If I haven't completely bored you by now, the height of the tower is 183 feet from the ground on the low side and 185 feet on the high side. The width of the walls at the base is 8 ft. Its weight is estimated at 14,500 metric tons. The tower has 296 or 294 steps; the seventh floor has two fewer steps on the north-facing staircase. Prior to restoration work performed between 1990 and 2001, the tower leaned at an angle of 5.5 degrees, but the tower now leans at about 3.99 degrees. This means that the top of the tower is displaced horizontally 12 ft. 10 in. from the center. No, I didn't compute that. I had a tough time with basic math in school too. I was feverishly taking notes while taking pictures, batting knats, and squishing flying ants. Multi-tasking I guess you could say!

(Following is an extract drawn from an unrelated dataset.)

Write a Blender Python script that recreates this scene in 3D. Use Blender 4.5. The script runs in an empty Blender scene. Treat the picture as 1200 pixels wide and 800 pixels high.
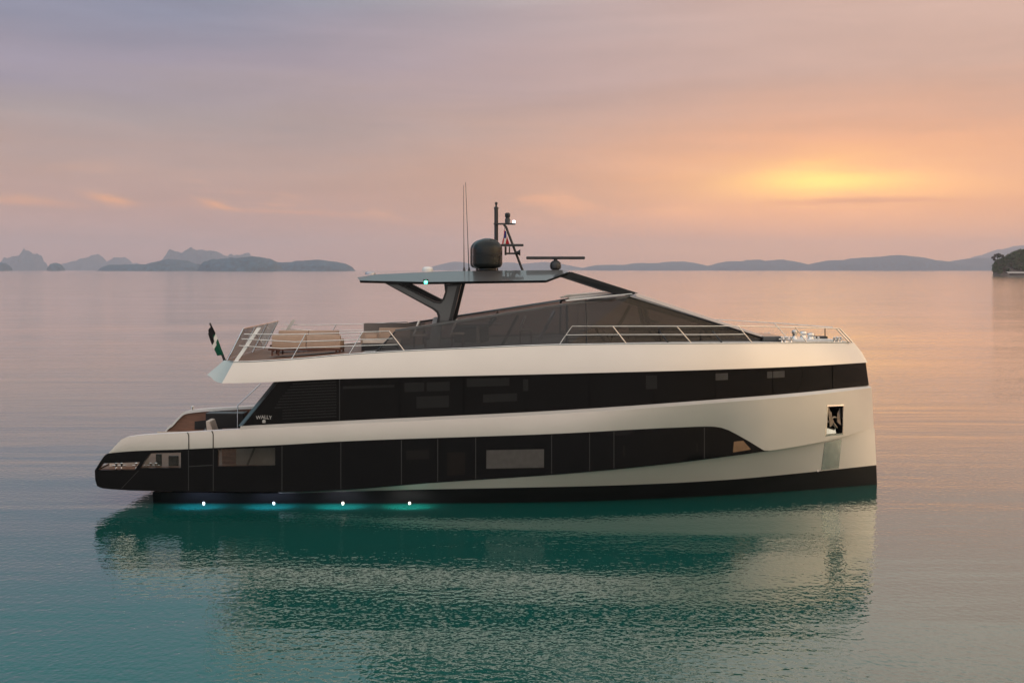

Public restrooms are non-exsistent. Nothing in the square itself. If you DO need to use a bathroom, there are several sidewalk cafes outside the square but we were advised we needed to first buy a drink, then get in line. These were lines like Disney, believe me. I stood for 20 minutes, and Cheryl's line was so congested we missed our appointed group meeting time for the long walk back to the bus and literally had to trot to catch up. Oh, and watch out crossing a couple very busy streets and the railroad crossing - they don't slow down. The locals don't seem to care at all - pretty rude in my opinion.

Admission to The Tower is free. If I were in charge, I'd buy/demolish a few of the nearby apartment buildings - install public & commercial parking - transport visitors via several rotating trams, either build permanent restrooms or use dozens of porta-potty's, designate a nice area for souvie stands, construct beverage kiosks, and spray regularly for insects. The Tower attracts several million tourists annually - even if you charged $5/per and your attendance dropped a few percentage points, the city/government could realize a return pretty quickly and turn it into a sustainable revenue generator. Why not? Why not??

We were back on the ship by 6:30pm. Up to the Lido for dinner and both in the sack by 7:45. The ship was scheduled to sail at 7:30 but there was a problem with one of the 'tender' stations. Tender #13 was deployed earlier in the day for what the Captain refered to as load testing, and when they tried to retrieve it before departing, the winches wouldn't function. We couldn't just leave the 'tender' behind so after a couple hours of maintenance work, they finally repaired the problem and we were on our way toward Rome - the Captain cranked all engines enabling an on-time arrival.